>> BEGIN Record list

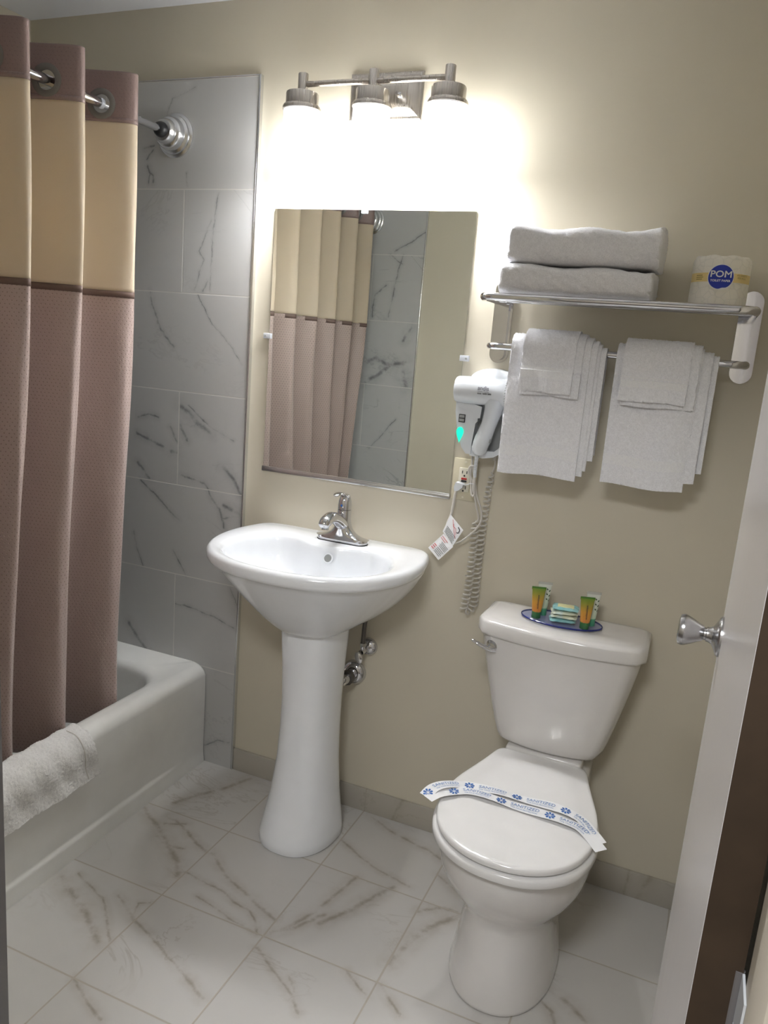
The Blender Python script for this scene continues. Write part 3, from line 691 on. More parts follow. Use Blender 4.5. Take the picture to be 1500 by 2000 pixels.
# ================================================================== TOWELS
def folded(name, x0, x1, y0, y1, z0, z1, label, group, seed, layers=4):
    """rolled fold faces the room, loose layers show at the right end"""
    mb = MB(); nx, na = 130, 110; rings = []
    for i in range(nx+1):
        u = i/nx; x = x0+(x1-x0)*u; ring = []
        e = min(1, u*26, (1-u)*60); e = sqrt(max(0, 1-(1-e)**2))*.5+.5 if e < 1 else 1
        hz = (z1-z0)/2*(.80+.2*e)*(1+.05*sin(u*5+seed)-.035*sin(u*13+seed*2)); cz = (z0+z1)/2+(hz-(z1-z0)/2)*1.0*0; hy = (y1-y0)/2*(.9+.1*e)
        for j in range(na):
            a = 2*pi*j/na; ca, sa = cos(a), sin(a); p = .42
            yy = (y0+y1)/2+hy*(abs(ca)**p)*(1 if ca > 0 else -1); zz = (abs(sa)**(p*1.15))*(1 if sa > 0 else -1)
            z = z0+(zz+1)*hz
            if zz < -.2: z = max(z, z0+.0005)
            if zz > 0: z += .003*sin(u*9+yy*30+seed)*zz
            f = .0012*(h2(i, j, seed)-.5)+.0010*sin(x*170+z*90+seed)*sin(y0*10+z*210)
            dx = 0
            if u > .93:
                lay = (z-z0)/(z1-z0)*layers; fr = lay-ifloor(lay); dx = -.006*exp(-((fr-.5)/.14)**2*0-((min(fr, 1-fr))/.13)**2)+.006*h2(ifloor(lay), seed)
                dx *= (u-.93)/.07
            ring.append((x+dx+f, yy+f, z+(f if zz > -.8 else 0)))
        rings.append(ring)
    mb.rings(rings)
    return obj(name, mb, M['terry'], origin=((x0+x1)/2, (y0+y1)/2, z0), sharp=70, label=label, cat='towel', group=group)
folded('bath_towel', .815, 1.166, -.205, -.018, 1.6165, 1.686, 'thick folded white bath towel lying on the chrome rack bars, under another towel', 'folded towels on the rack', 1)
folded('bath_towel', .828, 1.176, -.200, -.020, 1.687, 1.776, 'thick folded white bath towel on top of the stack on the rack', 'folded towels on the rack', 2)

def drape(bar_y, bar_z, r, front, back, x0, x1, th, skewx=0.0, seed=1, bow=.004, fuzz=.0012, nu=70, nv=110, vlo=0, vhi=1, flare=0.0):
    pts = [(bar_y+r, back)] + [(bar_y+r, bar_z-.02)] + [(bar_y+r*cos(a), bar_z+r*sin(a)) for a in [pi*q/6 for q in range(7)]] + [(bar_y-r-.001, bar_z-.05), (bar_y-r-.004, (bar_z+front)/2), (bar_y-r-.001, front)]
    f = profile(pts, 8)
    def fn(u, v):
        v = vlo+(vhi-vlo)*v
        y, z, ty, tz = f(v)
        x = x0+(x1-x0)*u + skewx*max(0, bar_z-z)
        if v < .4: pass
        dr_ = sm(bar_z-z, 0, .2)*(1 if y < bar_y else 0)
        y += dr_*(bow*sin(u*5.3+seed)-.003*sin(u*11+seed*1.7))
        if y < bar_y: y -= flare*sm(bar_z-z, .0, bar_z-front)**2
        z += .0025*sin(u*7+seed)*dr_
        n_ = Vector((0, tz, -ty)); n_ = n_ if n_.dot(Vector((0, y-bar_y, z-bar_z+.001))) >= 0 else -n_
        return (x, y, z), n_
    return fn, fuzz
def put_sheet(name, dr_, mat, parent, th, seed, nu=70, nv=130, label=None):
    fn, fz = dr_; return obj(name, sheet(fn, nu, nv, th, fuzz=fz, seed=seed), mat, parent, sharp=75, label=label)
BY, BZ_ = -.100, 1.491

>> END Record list
>> BEGIN Record list

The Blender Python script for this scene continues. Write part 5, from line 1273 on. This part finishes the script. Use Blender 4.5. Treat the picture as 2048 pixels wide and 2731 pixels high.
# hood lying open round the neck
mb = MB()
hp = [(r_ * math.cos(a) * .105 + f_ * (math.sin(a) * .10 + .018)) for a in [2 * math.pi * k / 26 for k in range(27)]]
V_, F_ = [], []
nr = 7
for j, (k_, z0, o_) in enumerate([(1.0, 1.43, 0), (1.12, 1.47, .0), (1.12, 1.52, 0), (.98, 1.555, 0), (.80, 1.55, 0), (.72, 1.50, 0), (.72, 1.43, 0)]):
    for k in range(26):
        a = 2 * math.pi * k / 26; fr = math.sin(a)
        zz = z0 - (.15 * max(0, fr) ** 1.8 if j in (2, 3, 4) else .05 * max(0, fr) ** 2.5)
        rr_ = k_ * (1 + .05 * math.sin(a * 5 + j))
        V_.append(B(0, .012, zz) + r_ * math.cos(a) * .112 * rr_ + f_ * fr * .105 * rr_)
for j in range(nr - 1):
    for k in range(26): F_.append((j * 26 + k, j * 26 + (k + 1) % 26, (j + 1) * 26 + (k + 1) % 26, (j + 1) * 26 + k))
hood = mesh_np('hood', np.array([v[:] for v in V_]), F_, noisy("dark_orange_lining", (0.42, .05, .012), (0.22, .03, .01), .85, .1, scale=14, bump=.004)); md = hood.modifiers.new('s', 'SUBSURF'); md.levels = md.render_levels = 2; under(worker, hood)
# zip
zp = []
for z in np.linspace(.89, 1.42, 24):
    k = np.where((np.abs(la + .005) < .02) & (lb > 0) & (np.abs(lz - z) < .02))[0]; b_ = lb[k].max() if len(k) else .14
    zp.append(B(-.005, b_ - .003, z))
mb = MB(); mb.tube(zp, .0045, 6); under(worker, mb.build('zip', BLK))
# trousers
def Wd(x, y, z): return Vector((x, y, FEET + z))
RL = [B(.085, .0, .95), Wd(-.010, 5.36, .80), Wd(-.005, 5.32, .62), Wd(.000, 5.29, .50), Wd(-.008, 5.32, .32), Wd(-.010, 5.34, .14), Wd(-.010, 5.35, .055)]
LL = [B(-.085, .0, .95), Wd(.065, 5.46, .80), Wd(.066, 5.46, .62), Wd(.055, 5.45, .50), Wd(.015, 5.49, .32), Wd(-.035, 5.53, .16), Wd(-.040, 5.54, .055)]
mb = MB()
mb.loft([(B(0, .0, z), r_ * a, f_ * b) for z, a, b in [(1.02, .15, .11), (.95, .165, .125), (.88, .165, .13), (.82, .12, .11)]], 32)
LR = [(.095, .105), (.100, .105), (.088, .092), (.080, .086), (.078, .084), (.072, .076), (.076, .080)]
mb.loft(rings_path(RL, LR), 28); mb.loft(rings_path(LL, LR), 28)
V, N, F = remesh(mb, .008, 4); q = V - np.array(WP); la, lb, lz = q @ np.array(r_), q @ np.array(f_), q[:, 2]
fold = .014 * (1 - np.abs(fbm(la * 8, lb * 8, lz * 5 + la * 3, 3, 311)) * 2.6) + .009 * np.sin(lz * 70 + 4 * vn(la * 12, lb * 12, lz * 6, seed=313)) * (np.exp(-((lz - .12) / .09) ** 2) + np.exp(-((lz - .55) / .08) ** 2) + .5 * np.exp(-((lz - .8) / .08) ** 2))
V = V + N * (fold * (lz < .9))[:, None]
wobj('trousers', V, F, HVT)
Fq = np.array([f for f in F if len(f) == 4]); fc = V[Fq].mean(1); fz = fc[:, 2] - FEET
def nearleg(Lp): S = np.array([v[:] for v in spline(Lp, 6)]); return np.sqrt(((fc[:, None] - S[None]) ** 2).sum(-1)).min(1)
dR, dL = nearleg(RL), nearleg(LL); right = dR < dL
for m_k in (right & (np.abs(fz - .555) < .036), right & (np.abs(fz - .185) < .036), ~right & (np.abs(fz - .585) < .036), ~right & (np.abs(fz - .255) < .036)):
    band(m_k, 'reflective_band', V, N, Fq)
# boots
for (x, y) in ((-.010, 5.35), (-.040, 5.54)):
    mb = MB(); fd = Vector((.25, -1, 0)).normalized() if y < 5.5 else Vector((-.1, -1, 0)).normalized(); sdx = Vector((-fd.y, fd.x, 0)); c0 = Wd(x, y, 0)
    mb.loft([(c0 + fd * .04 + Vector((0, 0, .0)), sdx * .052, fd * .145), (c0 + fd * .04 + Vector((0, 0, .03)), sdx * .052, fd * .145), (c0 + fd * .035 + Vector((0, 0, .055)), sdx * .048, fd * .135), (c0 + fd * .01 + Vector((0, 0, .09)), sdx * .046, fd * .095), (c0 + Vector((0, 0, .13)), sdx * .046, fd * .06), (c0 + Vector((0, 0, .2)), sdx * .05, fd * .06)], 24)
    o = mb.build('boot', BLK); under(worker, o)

>> END Record list
>> BEGIN Record list

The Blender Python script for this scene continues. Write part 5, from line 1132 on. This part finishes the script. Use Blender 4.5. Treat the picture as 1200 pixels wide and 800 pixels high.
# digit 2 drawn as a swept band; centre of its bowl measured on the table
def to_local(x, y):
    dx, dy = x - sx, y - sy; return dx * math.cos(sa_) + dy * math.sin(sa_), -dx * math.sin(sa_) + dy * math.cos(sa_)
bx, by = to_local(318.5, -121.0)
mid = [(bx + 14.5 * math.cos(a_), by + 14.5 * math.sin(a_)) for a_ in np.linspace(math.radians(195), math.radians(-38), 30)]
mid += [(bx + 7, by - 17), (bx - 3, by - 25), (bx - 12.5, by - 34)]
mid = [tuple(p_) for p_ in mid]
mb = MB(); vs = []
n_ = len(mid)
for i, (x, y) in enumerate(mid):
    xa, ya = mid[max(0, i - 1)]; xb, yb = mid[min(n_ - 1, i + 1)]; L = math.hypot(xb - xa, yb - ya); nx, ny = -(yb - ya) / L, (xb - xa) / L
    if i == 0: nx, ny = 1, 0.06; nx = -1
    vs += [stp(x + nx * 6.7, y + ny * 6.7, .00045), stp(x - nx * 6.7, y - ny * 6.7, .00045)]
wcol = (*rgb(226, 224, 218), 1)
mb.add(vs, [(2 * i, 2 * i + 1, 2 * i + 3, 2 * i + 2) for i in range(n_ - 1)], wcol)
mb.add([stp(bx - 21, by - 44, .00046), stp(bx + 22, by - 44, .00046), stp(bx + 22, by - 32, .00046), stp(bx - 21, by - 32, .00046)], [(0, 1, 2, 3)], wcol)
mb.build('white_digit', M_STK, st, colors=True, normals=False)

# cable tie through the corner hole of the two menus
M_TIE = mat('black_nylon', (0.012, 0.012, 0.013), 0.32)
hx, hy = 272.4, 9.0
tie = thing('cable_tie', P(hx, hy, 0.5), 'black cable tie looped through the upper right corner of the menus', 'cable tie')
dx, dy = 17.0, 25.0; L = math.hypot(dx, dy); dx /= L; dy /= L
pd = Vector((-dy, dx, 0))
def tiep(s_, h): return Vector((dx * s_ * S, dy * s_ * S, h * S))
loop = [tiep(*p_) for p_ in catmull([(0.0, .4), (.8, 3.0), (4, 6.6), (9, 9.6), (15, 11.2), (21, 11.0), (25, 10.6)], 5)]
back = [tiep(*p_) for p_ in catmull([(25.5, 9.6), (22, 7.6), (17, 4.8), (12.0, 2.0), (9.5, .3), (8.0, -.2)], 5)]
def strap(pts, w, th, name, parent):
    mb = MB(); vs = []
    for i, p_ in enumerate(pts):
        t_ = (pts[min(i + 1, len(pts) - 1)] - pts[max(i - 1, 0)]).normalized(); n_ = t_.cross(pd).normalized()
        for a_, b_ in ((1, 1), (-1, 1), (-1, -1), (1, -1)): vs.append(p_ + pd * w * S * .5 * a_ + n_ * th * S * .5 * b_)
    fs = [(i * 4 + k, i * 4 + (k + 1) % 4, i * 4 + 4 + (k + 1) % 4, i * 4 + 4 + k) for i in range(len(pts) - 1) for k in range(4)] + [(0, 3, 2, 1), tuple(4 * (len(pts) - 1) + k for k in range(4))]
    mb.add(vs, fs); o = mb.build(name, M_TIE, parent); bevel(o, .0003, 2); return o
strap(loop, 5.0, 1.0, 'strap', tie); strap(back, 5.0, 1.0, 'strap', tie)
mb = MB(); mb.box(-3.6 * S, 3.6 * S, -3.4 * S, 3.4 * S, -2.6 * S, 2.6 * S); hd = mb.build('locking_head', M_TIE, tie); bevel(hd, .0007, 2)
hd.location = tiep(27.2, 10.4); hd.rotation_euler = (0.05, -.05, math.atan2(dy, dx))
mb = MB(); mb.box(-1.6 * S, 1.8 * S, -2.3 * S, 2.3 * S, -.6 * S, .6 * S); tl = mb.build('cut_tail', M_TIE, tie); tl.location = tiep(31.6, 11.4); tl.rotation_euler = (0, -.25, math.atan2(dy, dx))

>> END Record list

Your objective: Every line from the one containing "by 2000 pixels." through the one containing "the rack', 2)" is to be given again exactly, both ends included, and no line outside that range.

Answer to the exercise:
The Blender Python script for this scene continues. Write part 3, from line 691 on. More parts follow. Use Blender 4.5. Take the picture to be 1500 by 2000 pixels.
# ================================================================== TOWELS
def folded(name, x0, x1, y0, y1, z0, z1, label, group, seed, layers=4):
    """rolled fold faces the room, loose layers show at the right end"""
    mb = MB(); nx, na = 130, 110; rings = []
    for i in range(nx+1):
        u = i/nx; x = x0+(x1-x0)*u; ring = []
        e = min(1, u*26, (1-u)*60); e = sqrt(max(0, 1-(1-e)**2))*.5+.5 if e < 1 else 1
        hz = (z1-z0)/2*(.80+.2*e)*(1+.05*sin(u*5+seed)-.035*sin(u*13+seed*2)); cz = (z0+z1)/2+(hz-(z1-z0)/2)*1.0*0; hy = (y1-y0)/2*(.9+.1*e)
        for j in range(na):
            a = 2*pi*j/na; ca, sa = cos(a), sin(a); p = .42
            yy = (y0+y1)/2+hy*(abs(ca)**p)*(1 if ca > 0 else -1); zz = (abs(sa)**(p*1.15))*(1 if sa > 0 else -1)
            z = z0+(zz+1)*hz
            if zz < -.2: z = max(z, z0+.0005)
            if zz > 0: z += .003*sin(u*9+yy*30+seed)*zz
            f = .0012*(h2(i, j, seed)-.5)+.0010*sin(x*170+z*90+seed)*sin(y0*10+z*210)
            dx = 0
            if u > .93:
                lay = (z-z0)/(z1-z0)*layers; fr = lay-ifloor(lay); dx = -.006*exp(-((fr-.5)/.14)**2*0-((min(fr, 1-fr))/.13)**2)+.006*h2(ifloor(lay), seed)
                dx *= (u-.93)/.07
            ring.append((x+dx+f, yy+f, z+(f if zz > -.8 else 0)))
        rings.append(ring)
    mb.rings(rings)
    return obj(name, mb, M['terry'], origin=((x0+x1)/2, (y0+y1)/2, z0), sharp=70, label=label, cat='towel', group=group)
folded('bath_towel', .815, 1.166, -.205, -.018, 1.6165, 1.686, 'thick folded white bath towel lying on the chrome rack bars, under another towel', 'folded towels on the rack', 1)
folded('bath_towel', .828, 1.176, -.200, -.020, 1.687, 1.776, 'thick folded white bath towel on top of the stack on the rack', 'folded towels on the rack', 2)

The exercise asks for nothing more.